Naar inhoud springen

Elam

Uit Wikipedia, de vrije encyclopedie
Voor de gelijknamige persoon, zie Elam (persoon).
Haltamti
Koninkrijk
ca. 3000 – 560 v.Chr.
Kaart
Algemene gegevens
Hoofdstad Susa
Talen Elamitisch
Regering
Staatshoofd Koning
Portaal  Portaalicoon   Mesopotamië

Elam was in de oudheid een rijk in het zuidwesten van het huidige Iran dat grensde aan Sumer/Babylon.

Het rijk van de Elamieten, het volk van Elam, heeft een bijzonder lange geschiedenis, waarin zij vaak - soms gewapenderhand, soms door uithuwelijking – betrokken waren in de zaken van hun Mesopotamische buren, de Sumeriërs, de Akkadiërs, de Babyloniërs, de Kassieten, de Assyriërs en de Chaldeeën. De hoofdstad van dit rijk was Susa, gesticht rond 4000 v.Chr. Andere belangrijke steden waren de havenstad Liyan en Anshan (Perzië) in het bekken van de rivier de Kor.

De Elamieten worden voor het eerst rond 2700 v.Chr. genoemd in de tijd van Mebaragesi, wiens zoon zich overgaf aan Gilgamesj. Elam werd rond 643 v.Chr. door Assurbanipal onderworpen en het land verwoest. Maar ook nadien was er nog sprake van Elamitische vorsten in het laagland. Het hoogland (Fars) was al enige tijd onder Perzisch bewind. In het Perzische rijk was de politieke rol van Elam uitgespeeld, maar het Elamitisch werd nog steeds als officiële taal gehandhaafd. De Elamitische geschiedenis is dus zeker twee en waarschijnlijk drie millennia of nog meer lang.

Er is verrassend weinig bekend van Elam, wat deels komt doordat het een enorm uitgestrekt gebied betreft, dat ongeveer samenvalt met de grenzen van het huidige Iran en deels omdat er maar betrekkelijk weinig plaatsen archeologisch onderzocht zijn.

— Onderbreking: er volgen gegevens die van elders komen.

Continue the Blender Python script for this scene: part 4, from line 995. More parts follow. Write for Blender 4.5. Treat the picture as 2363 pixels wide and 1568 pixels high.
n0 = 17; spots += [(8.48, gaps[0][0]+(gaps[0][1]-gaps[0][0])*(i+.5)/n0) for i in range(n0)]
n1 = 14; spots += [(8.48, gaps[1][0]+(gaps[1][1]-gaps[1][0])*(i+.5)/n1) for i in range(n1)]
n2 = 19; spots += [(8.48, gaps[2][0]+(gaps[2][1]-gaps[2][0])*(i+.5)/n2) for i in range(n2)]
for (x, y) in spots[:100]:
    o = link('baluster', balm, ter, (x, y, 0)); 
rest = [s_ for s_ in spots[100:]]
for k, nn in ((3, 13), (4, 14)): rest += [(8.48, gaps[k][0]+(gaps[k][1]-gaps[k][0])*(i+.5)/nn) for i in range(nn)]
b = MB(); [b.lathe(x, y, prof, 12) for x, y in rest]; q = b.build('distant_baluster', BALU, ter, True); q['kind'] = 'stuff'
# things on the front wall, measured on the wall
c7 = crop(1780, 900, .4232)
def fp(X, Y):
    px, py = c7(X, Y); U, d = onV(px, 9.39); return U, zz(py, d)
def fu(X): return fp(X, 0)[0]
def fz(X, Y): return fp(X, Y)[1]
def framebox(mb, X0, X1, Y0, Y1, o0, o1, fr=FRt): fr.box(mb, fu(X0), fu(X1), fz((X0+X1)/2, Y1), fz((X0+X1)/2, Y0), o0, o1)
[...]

De belangrijkste regio's van Elam waren:

  • de vlakte van de zuidwestelijke uitlopers van het Zagrosgebergte. Die vlakte heet nu 'Susiana'-vlakte, en werd oudtijds aangeduid als Shushan met Susa als stedelijk centrum.
  • het stroomgebied van de Kur, zo'n 600 km naar het zuidoosten, in het hart van het Zagrosgebergte. Deze regio heet nu Marvdasht, maar vroeger Anshan, met als hoofdstad het gelijknamige Anshan (tegenwoordig Malyan).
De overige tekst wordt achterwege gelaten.